Yes, lettuce is definitely an early spring crop in the South. In a few weeks, it will all start to bolt!
Inspiring! I have some Kholrabi seeds and some greens that ill try this year.
I just checked on my winter starts. I’ve got some gorgeous leeks starting plus radishes and carrots. Lettuce has been slow to germinate, but I hope our near-ideal temperatures this week will encourage it. I love new life, especially as winter seems close upon us.
I just found you somehow from Grit, I don’t find that many organic gardeners that are serious and furgal. I started organic gardening in 1964 and have been a work in progress every since, my favorite part is designing and then building the soil. Now that I must live on my SS which is way less the SSI, I have started getting real serious about veggie growing, canning, freezing and storing. I started winter gardening this year, got off to a great start but we are having some major cold weather, one morning minus 7 degrees, needless to say after 10 days of never getting close to 32 degrees my gate to the pottage garden is froze tight so have no idea if I have anything left back there. I will really enjoy talking to someone about gardening, a few years ago I went back to square foot gardening which I really love, I started that in the 1970 when Mel was a rage amoung us Organic Strange People. I was working on a raised bed Aspargus garden when everything hit so unless we have a really mild early 2011 it will be a year away. I’m on FB and have the old garden and the bones to the new garden changing to veggies. http://www.facebook.com/kaystover my picture is a red, white and blue quilt block I painted for a living history farm. I make baskets on the side to earn extra money. So glad I have found you. Kay
Welcome to the blog, Kay! I admit that I have not had the heart to check my plastic cold frames since we had unusually cold weather. I understand your fears! I’ll be sure to check out your facebook image. Thank you for sharing!
This is a cool site. I have had a horrible time gardening. I hope this will help me. Between the poor soil, the bunnies, the deer, and the black birds, I lost almost everything in last year’s garden. The previous year, my cousin had an electric fence up, but he got tired of the soil problems after his potatoes blighted and my tomatoes blighted, and didn’t put it up. My grandfather had a wonderful garden in Ohio, but we can’t seem to get the hang of gardening here in WV.
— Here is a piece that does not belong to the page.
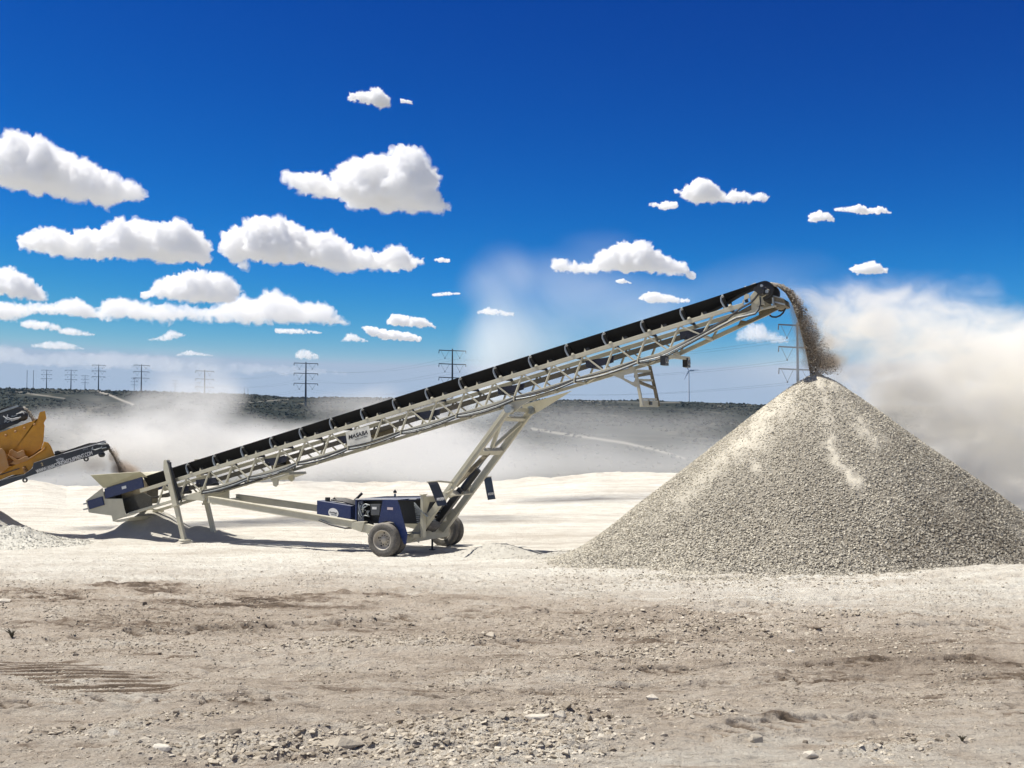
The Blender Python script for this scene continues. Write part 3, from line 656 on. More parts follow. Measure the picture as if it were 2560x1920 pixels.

Thank you for calling the site cool, and welcome. I hope that we can get you gardening in WV. First rule: do not plant any nightshade plants (tomatoes, eggplants, potatoes, etc.) anywhere near where your blighted plants were for at least 3 years. You can plant cucumbers, squash, greens, peas, beans, corn, etc. there but nothing related to tomatoes, since blight is a soil-borne fungus and will continue to find a host if you keep planting the same thing (or cousins) there.
I hope that this site and others can get you growing again! We sure know about poor soil here in the Ozarks. Have you sent yours to your County Extension agent to get it analyzed? They usually do it for free!